DÜNYA KAPİTALİZMİNİN KRİZİ SİLAHLANMA YARIŞI YARATIYOR
İçinde bulunduğumuz bu durum sadece tek bir hükümetle veya ülkemizle sınırlı kalan bir noktada değil. 14 Mayıs seçimi döneminde iktidarın da ana muhalefetin de seçim kampanyalarının önemli ayaklarındandı. Her taraftan partiler seçimden sonraki planlarında bu savunma sanayiye destek furyasının devamına yer verdi. İktidar sermayedarların elinde oldukça, kendi kârları için devletin bütçesini her zaman savaşlara ve yıkımlara ayırmaya devam edecek. Bu durum sadece bizim ülkemizle sınırlı kalan bir noktada değil. Dünya’da süregelen savaş sermayesi, silah şirketleri ve bu şirketlerin yönlendirdiği devletler Dünya’yı adeta bir savaş alanına çevirdi. Her geçen yıl Orta Doğu’da, Filistin’de, Ukrayna’da çıkarılan savaşlarda sayısız insan hayatını kaybediyor. Bu savaşlardan kârlı çıkanlar ise sadece silah tüccarları oluyor.
Bu savaşları finanse etmek ise yine emekçi halkın sırtına yükleniyor. Birçok ülkede “savaş” ve “sınır güvenliği” gerekçeleriyle çıkarılan sayısız vergi ve yasak, emeği sömürülen halkların yaşam koşullarını daha da zorlaştırıyor.
Türkiye’de içinde bulunduğumuz durumu da bu perspektiften değerlendirmek gerekiyor. İktidar, savunma sanayisi şirketlerine, orduya destek-iaşe sağlayan vakıflara destek verirken, “bütçe dengesi”ni sağlamak için öğrencilerin, emekçilerin yaşam koşullarını zorlaştırıyor. OVP ile kamu kaynaklarını kısıyor, MESEM gibi projelerle çocuk işçiliği legalleştiriyor. Bu esnada çoğu bakanlıktan bütçe kısılırken, bu durum MEB’i ve üniversiteleri de vuruyor. Üniversitelere ayrılan bütçenin artması gerekirken, kendi açıkladığı enflasyondan bile az oranda artırıyor. Eğitime ayrılan bütçeyi her geçen yıl oransal olarak daha da azaltarak üniversitelerimizde, yaşam alanlarımızda parasız ve nitelikli eğitim, barınma gibi en temel haklarımızı gasp ediyor.

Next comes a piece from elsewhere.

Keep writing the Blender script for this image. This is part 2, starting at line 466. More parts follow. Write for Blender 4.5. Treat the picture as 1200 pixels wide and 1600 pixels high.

Savunma sanayii ve iktidara yakın öteki sermaye grupları çeşitli desteklerle günbegün büyürken biz öğrenciler her geçen gün daha ağır şartlarda yaşamak zorunda kalıyoruz. Bizler mücadelemizi güçlendirmedikçe bizleri en temel haklarımızdan mahrum bırakan, bu savaşları yaratan sistem ülkemizde sermaye gruplarına destek verirken, biz öğrencilerin, emekçi halkın sırtından geçinmeye devam edecek. Bu sermaye düzeni karşısında haklı taleplerimizi elde etmek; bulunduğumuz alanlarda söz sahibi olmamızdan, bunun için birlikte mücadele etmemizden geçiyor.